The Times draws no attention to the three Charity Commission investigations into Interpal all of which cleared the British Muslim charity of any wrongdoing.

The Times also fails to highlight that accusations levelled by Israel against another British Muslim charity, Islamic Relief, were found to be entirely without basis. Islamic Relief commissioned an independent review after Israeli Defence Minister Moshe Ya’alon accused it of funnelling funds to “Hamas-controlled organisations”. The outcome of the review found “absolutely no evidence” to support the Israeli minister’s allegations but none of this is mentioned in The Times article to cast aspersions over possible motives for tarnishing Islamic charities in this way.

Furthermore, The Times ignores an early day motion which was proposed in 2013 and signed by 38 MPs calling on the UK to urge the US to rescind its “unfounded designation” of Interpal on the Specially Designated Nationals list after a “US district court in New York saw no evidence that Interpal funded Hamas-supporting charities.”

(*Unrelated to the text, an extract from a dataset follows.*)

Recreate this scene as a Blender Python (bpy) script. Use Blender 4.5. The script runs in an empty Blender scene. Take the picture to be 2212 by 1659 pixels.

The citing from the Government’s Muslim Brotherhood review is further evidence of biased reporting with no effort undertaken to examine the report’s claims. As Peter Oborne observed, the Muslim Brotherhood review was highly selective in its portrayal of Interpal with its co-author, Charles Farr, “fail[ing] to mention the crucial fact the Charity Commission cleared the charity of wrongdoing, links to terrorism and misuse of funds (though it did say it needed to be more rigorous dealing with local partners in the Middle East).”

Oborne argued, “Crucially Mr Farr also failed to notice the relevant point that bigotry towards Muslims in the United States means that there are grounds for believing that the US classification is politically motivated.”

Again, none of this appears in The Times today although the article by-line shows the news story to have been written by the paper’s “chief investigative reporter”, Andrew Norfolk.

The MoJ report is still awaited but from coverage in The Times that has trailed it so far, it looks to bear all the hallmarks of another attempt to witch-hunt Muslims working in the public sector and level allegations that fail to stand up to proper scrutiny.